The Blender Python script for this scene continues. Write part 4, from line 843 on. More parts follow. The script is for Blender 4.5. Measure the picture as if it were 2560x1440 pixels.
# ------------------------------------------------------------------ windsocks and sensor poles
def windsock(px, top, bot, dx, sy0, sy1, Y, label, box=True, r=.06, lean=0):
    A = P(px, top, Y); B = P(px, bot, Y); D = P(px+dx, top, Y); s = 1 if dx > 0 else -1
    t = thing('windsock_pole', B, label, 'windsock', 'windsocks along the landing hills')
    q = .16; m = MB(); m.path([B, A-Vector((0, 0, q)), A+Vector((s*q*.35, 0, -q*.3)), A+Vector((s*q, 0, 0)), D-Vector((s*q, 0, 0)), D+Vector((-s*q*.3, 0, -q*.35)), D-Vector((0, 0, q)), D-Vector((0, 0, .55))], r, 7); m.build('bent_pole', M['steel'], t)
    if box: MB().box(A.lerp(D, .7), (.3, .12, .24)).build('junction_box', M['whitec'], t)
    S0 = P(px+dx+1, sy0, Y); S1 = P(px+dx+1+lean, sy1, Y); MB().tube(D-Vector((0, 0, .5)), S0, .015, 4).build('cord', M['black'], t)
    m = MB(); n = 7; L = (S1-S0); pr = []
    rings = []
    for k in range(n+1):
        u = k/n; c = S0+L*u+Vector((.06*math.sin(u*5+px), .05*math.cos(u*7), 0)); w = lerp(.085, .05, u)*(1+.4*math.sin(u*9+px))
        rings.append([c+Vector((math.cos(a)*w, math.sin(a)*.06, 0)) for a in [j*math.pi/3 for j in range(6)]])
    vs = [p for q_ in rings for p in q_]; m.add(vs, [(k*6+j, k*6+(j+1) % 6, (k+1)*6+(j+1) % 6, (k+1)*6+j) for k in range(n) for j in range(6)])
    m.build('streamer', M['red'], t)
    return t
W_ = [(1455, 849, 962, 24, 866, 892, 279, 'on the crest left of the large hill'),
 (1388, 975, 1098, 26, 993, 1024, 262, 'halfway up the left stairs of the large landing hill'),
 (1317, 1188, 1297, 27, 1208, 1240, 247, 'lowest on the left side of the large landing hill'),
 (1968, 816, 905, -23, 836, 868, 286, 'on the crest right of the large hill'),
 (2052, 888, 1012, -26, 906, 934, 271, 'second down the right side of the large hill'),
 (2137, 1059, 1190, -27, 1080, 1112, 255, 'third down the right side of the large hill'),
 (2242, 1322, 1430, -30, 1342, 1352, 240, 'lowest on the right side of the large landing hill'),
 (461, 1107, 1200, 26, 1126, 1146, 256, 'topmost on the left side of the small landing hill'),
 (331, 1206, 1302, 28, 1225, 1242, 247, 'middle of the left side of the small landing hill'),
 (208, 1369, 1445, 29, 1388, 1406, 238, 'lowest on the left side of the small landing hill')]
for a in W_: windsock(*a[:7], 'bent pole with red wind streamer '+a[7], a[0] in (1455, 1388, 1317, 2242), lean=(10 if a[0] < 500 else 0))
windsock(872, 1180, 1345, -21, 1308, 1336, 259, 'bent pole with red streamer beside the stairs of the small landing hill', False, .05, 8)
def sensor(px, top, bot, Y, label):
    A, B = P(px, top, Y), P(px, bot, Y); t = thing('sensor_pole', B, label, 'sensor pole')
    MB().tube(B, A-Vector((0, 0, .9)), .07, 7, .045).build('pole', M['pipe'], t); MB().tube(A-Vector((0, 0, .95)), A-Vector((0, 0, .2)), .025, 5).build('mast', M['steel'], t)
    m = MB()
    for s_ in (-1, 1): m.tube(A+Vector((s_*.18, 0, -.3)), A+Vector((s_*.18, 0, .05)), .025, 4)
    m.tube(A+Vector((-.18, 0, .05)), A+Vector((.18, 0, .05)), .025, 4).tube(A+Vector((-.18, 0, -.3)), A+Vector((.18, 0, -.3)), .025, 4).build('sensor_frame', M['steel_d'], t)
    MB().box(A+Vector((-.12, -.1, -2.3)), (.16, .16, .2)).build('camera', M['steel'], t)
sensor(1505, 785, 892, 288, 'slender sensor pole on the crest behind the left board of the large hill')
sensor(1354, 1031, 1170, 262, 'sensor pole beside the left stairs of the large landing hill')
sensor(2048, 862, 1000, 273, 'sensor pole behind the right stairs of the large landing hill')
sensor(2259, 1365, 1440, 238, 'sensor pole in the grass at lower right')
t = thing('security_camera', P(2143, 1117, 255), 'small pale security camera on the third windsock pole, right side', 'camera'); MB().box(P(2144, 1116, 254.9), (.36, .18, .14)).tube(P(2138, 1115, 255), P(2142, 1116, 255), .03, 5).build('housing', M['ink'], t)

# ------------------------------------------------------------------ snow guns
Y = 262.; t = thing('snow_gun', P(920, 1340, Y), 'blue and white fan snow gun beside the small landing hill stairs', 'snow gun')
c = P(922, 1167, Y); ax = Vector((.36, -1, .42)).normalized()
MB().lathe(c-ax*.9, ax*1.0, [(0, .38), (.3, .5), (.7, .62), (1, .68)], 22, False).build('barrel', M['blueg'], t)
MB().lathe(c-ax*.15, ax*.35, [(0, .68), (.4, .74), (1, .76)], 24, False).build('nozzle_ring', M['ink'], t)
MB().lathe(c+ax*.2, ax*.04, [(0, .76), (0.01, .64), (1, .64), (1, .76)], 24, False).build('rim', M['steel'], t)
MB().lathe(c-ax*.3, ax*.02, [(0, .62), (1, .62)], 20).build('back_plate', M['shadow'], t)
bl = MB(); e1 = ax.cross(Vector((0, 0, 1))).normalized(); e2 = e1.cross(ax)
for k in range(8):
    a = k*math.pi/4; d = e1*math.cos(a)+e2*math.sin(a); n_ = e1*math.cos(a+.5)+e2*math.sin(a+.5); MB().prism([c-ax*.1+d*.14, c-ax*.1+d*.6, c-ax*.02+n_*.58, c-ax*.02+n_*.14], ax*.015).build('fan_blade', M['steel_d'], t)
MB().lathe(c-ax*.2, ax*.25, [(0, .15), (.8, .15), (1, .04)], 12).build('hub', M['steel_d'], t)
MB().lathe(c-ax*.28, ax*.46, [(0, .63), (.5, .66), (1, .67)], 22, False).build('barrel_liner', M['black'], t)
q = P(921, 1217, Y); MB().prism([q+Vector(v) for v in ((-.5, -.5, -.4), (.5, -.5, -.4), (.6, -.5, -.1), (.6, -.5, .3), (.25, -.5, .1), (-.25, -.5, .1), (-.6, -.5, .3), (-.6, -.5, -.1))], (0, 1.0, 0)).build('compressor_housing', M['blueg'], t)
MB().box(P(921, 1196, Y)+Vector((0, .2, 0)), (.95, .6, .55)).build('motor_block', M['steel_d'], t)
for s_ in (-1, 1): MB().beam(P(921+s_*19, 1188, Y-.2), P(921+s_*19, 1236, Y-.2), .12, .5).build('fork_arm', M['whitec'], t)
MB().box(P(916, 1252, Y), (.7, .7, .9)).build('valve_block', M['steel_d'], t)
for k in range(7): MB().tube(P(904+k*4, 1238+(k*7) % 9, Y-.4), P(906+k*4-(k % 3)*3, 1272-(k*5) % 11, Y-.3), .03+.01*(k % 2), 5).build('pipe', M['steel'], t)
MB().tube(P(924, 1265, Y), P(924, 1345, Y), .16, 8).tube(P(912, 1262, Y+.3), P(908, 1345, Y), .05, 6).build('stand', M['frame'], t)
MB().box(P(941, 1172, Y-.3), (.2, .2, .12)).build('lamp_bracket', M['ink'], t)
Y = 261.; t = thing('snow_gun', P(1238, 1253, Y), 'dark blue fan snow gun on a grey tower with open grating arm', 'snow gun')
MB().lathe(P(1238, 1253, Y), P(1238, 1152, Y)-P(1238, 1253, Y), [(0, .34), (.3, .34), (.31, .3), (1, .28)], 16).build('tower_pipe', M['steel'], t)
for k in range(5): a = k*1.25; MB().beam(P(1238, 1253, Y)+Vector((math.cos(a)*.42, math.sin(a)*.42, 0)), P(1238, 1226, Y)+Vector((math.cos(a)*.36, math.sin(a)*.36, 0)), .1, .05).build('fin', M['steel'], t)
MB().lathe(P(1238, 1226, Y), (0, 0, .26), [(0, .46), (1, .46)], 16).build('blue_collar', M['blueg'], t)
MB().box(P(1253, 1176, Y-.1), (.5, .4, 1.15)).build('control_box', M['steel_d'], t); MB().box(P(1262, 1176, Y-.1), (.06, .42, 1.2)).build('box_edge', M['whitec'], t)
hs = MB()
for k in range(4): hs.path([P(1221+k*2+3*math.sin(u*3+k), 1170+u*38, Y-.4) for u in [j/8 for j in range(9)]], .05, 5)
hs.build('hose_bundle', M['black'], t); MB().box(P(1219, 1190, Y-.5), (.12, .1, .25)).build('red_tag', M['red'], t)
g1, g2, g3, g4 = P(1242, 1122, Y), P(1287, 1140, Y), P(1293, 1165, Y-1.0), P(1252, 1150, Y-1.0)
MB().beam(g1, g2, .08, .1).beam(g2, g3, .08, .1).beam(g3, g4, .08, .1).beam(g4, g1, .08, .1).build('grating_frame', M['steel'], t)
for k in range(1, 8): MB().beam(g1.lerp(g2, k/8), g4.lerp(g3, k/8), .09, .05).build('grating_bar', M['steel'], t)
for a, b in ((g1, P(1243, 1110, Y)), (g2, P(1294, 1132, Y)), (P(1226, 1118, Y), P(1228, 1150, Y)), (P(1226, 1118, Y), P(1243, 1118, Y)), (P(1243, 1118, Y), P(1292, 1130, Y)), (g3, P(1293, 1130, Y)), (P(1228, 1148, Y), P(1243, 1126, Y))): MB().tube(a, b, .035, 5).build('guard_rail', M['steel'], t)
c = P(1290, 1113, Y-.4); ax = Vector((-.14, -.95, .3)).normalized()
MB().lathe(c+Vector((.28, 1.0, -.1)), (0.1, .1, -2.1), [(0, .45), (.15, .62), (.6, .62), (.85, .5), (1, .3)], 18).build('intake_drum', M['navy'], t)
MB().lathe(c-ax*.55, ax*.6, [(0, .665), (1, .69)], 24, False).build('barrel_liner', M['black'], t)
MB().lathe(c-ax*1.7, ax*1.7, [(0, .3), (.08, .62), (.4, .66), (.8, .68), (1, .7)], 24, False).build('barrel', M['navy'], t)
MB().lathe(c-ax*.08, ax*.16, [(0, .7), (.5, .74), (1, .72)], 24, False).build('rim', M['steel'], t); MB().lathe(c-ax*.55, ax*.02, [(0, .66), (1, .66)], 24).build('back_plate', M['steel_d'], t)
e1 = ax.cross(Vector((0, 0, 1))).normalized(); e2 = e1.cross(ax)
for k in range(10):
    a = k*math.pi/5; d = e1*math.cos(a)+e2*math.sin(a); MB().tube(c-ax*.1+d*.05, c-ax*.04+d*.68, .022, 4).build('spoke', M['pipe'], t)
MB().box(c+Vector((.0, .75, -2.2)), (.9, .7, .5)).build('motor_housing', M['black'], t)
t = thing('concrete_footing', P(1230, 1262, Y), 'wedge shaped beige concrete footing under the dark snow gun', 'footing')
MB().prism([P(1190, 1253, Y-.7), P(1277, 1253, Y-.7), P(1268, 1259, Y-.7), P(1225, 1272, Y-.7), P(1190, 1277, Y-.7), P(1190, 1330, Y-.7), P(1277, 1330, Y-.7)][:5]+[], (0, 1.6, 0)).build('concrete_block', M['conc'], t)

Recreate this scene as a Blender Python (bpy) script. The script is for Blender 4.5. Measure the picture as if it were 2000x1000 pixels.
--------
▶ [Problem requirements]
Gather each line of the listing that holds the string "Measure".

▶ [Written response]
The Blender Python script for this scene continues. Write part 4, from line 843 on. More parts follow. The script is for Blender 4.5. Measure the picture as if it were 2560x1440 pixels.
Recreate this scene as a Blender Python (bpy) script. The script is for Blender 4.5. Measure the picture as if it were 2000x1000 pixels.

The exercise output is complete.